Reminds me of Chanje, the Chinese EV manufacturer that went bust. I bought one of their beluga-enormous white vans from Ryder for a song and it’s wonderful. Chanje scaled all the way up to million unit beluga-enormous EV van production on Chinese government incentives and then immediately went bankrupt when the incentives went away.
Looks like a bunch of grifters paying themselves big piles of money and delivering very little.
Edit: And there it is ... shocker
Britishvolt was founded by Lars Carlstrom, a Swedish automotive executive, and Orral Nadjari, a financier with connections in the Middle East. The former quit two years ago after revelations that he was a convicted tax fraudster. The latter quit this summer amid speculation that he was not up to the job of leading the business into commercialisation.

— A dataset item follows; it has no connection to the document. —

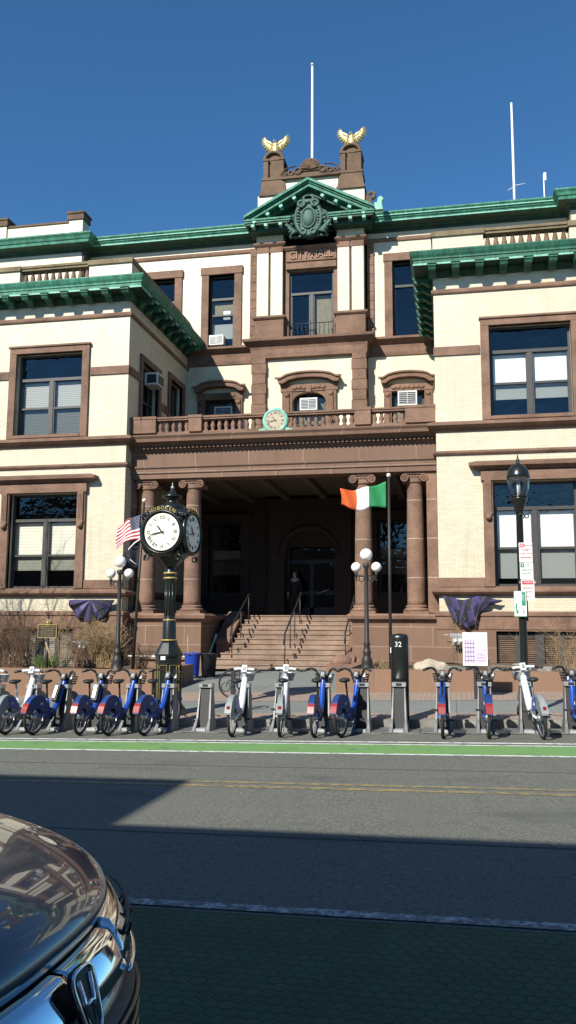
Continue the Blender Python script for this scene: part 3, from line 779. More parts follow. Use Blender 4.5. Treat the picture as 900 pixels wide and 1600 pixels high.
# stair rails
def rail(x,posts,y0,y1):
    f=lambda y:.5+(y-26.75)*(1.75/3.63)+.16
    q=MB();q.tube([(x,y0-.18,f(y0)+.55),(x,y0-.1,f(y0)+.8),(x,y0,f(y0)+.9),(x,y1,f(y1)+.9),(x,y1+.5,f(y1)+.9)],.028,7)
    q.tube([(x,y0,f(y0)+.5),(x,y1,f(y1)+.5)],.016,5) if False else None
    for y in posts:q.tube([(x,y,f(y)-.2),(x,y,f(y)+.9)],.02,6)
    q.build('handrail',M['iron'],CH)
rail(-5.36,(26.9,27.8,28.6,29.6),26.9,29.7);rail(-7.25,(27.4,28.6,29.7),27.4,29.7);rail(-3.42,(27.0,28.2,29.4),27.0,29.6)
# balcony balustrade
q=MB();q.box(PX0,PX1,26.88,27.12,8.3,8.4);q.build('balustrade_base',M['stone'],CH)
bo=MB();bo.box(PX0+.1,PX1,26.86,27.14,8.8,8.86);bo.box(PX0+.1,PX1,26.83,27.17,8.861,8.92);bal=bo.build('balustrade',M['stone'],CH)
q=MB()
for(a,b) in((-10.4,-9.88),(-8.71,-8.26),(-3.06,-2.54),(-1.42,-.47),(-10.78,-10.41)):
    q=MB();q.box(a,b,26.8,27.2,8.38,8.86);q.box(a-.02,b+.02,26.78,27.22,8.861,8.95);q.build('balustrade_pier',M['stone'],bal)
q=MB();q.lathe([(.075,0),(.08,.04),(.05,.07),(.08,.15),(.085,.2),(.05,.32),(.05,.34),(.075,.36),(.075,.405)],(0,0,0),12);q.box(-.08,.08,-.08,.08,-.001,.03)
p0=q.build('baluster',M['stone'],bal);b0=WL[p0.name].copy();first=True
for x0,x1,n in((-9.88,-8.71,5),(-8.26,-3.06,22),(-2.54,-1.42,5)):
    for k in range(n):
        x=x0+(k+.5)*(x1-x0)/n
        if abs(x+5.68)<.42:continue
        wp=Vector((x,27.0,8.4))+b0
        if first:p0.location=wp-wloc(bal);first=False
        else:inst(p0,'baluster',bal,wp)
q=MB()
for x in [PX0+.2+.09*i for i in range(112)]:
    if random.random()<.7:q.tube([(x,27+random.uniform(-.1,.1),8.92),(x+random.uniform(-.03,.03),27+random.uniform(-.12,.12),8.92+random.uniform(.05,.11))],.004,3)
q.build('bird_spikes',M['iron'],bal)
# entrance
q=MB();n=18
arc=lambda R,z0:[(PC+.1+R*math.cos(PI*i/n),z0+R*math.sin(PI*i/n)) for i in range(n+1)]
out=[(PC+1.75,2.2)]+[(PC+1.75,6.6),(PC-1.55,6.6),(PC-1.55,2.2)]
inner=arc(1.0,4.6)
poly=[(PC+1.75,2.25),(PC+1.75,6.6),(PC-1.55,6.6),(PC-1.55,2.25),(PC-.9,2.25)]+inner[::-1]+[(PC+1.1,2.25)]
q.prism(poly,MY-.35,MY-.001);q.torus((PC+.1,MY-.36,4.6),1.15,.1,a0=0,a1=PI,seg=24)
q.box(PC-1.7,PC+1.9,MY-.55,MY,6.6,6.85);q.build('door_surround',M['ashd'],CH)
q=MB();q.box(-6.55,-6.45,MY+.3,MY+.4,2.25,5.0);q.box(-4.65,-4.55,MY+.3,MY+.4,2.25,5.0);q.box(-6.45,-4.65,MY+.3,MY+.4,4.35,4.5);q.box(-5.62,-5.48,MY+.3,MY+.4,2.25,4.35);q.box(-6.45,-4.65,MY+.3,MY+.4,2.25,2.6);q.box(-6.45,-4.65,MY+.29,MY+.39,3.1,3.25)
do=q.build('entrance_door',M['framed'],CH)
p=MB();p.quad((-6.45,MY+.35,2.6),(-4.65,MY+.35,2.6),(-4.65,MY+.35,5.0),(-6.45,MY+.35,5.0));p.build('pane',M['glasst'],do,fixn=False)
p=MB();p.tube([(-5.3,MY+.2,3.15),(-4.75,MY+.2,3.35)],.02,6);p.build('door_handle',M['silver'],do)
for(a,b) in((-9.75,-8.35),(-2.9,-1.5)):
    s=MB();s.box(a-.3,a,MY-.12,MY+.1,2.9,6.0);s.box(b,b+.3,MY-.12,MY+.1,2.9,6.0);s.box(a-.4,b+.4,MY-.2,MY+.1,6.0,6.35);s.build('window_surround',M['ashd'],CH)
    window(a,b,3.1,6.0,MY,'p',double=False,meet=4.5,inset=.2,fm='framed',blind=(3.9,4.9,'curtain'))
# side walls of the porch
# ================================================================== GROUND
def gz(x,y):
    yy=min(max(y,-2),16.5);xx=min(max(x,-40),40)
    return (xx+3)*(.001+.00138*yy)
KY=15.75
def sw(x,y): return gz(x,y)+.15+max(0,min(y,27)-16)*.033
def nearsw(x,y): return gz(x,y)+.14
def sheet(name,x0,x1,y0,y1,off,mat,fn=gz,dx=1.0,dy=.5,wob=None,kind='structure',label=None):
    nx=max(1,round((x1-x0)/dx));ny=max(1,round((y1-y0)/dy));q=MB();v=[];f=[]
    for j in range(ny+1):
        for i in range(nx+1):
            x=x0+(x1-x0)*i/nx;y=y0+(y1-y0)*j/ny;v.append((x,y,fn(x,y)+off))
    for j in range(ny):
        for i in range(nx):
            a=j*(nx+1)+i;f.append((a,a+1,a+nx+2,a+nx+1))
    q.add(v,f,True);o=q.build(name,mat,fixn=False);o['kind']=kind;return o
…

You can tell straight away it's a grift from the fact they went thru the trouble of creating a computer graphic of how their factory would look like. I mean, who cares what the factory looks like?
https://archive.is/cR213 - a Times piece from November. They tried to find a buyer and failed but I wouldn't be surprised if some of those interested pick up the pieces from Administration at a haircut of what they would have had to pay.
"The company is understood to be down to its last £5 million. With a monthly wage bill of £2.5 million for the 300 executives and R&D engineers on its books, at an average salary of £100,000 a year, that is unlikely to get the business through Christmas"
I wonder if they had adopted a leaner approach of starting with a smaller factory/factories and scaling up they could have avoided this. Multi £B deals that require a cold-start seem destined for failure.